As early as 2013, journalists began to question Islamacists who allegedly renounced radicalism under the mask of "taqiyya" – or deceiving society by concealing one’s faith – and its uses in jihadist circles. The recent car-ramming attack on a Christmas market in the east German city of Magdeburg that left five people dead and over 200 injured has reignited the queries about "taqiyya." The perpetrator of that attack allegedly abandoned Islam and left a digital footprint of material critical of radical Islam.  

Need for reconciliation

“If HTS were removed from the list of terrorist organizations, as Ahmad al-Sharaa has recently called for, and reconstruction aid tied to fair elections after six months, Western countries might gain some influence in shaping Syria’s political future,” Haian Dukhan of the Centre for Syrian Studies recently wrote in a Q&A with Brandeis University.
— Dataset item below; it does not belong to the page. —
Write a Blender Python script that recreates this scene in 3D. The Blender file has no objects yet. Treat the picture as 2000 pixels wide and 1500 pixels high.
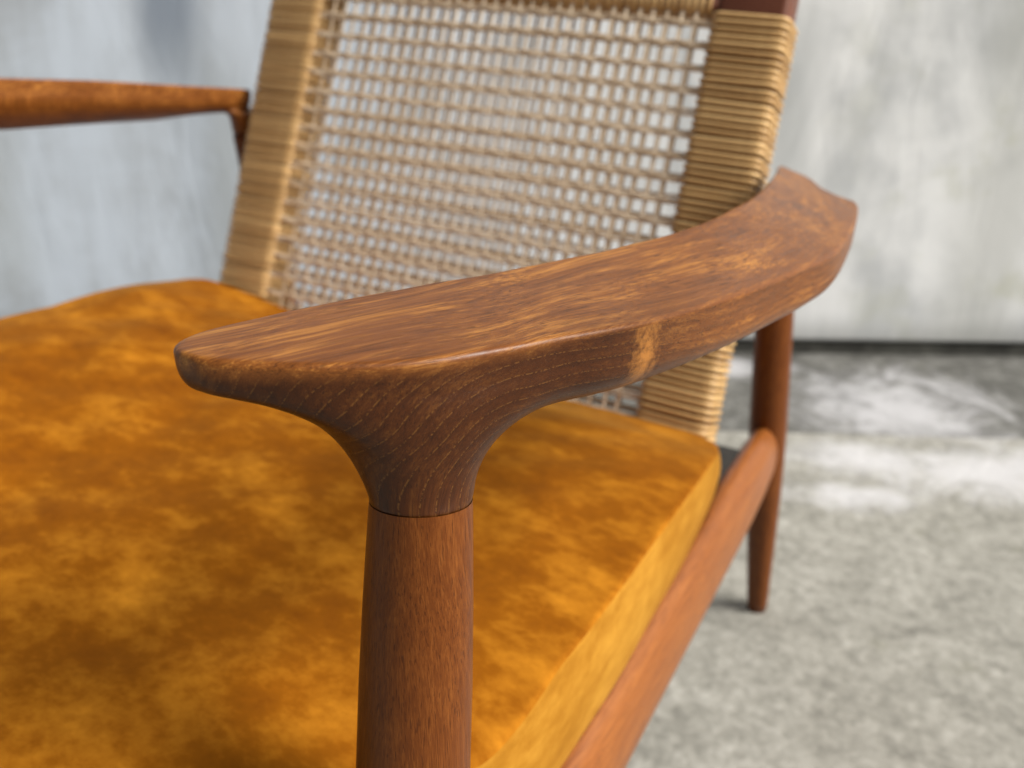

Dukhan said Syrians tormented by a decade of violent civil war and still facing threats from ISIS are in need of a reconciliation process, which may include HTS being recognized as a governing group and no longer a terror group. Others see that movement as well.

“I completely agree that some kind of reconciliation process will be necessary at some point—not in the pursuit of ultimate justice, which is unlikely, but to achieve a settlement that offers Syrians a sense of justice,” George Washington University foreign affairs professor Daniel Neep told the Brandeis Q&A forum. “Reconciliation processes are important for helping people process what has happened, so that they can start to rebuild their lives.’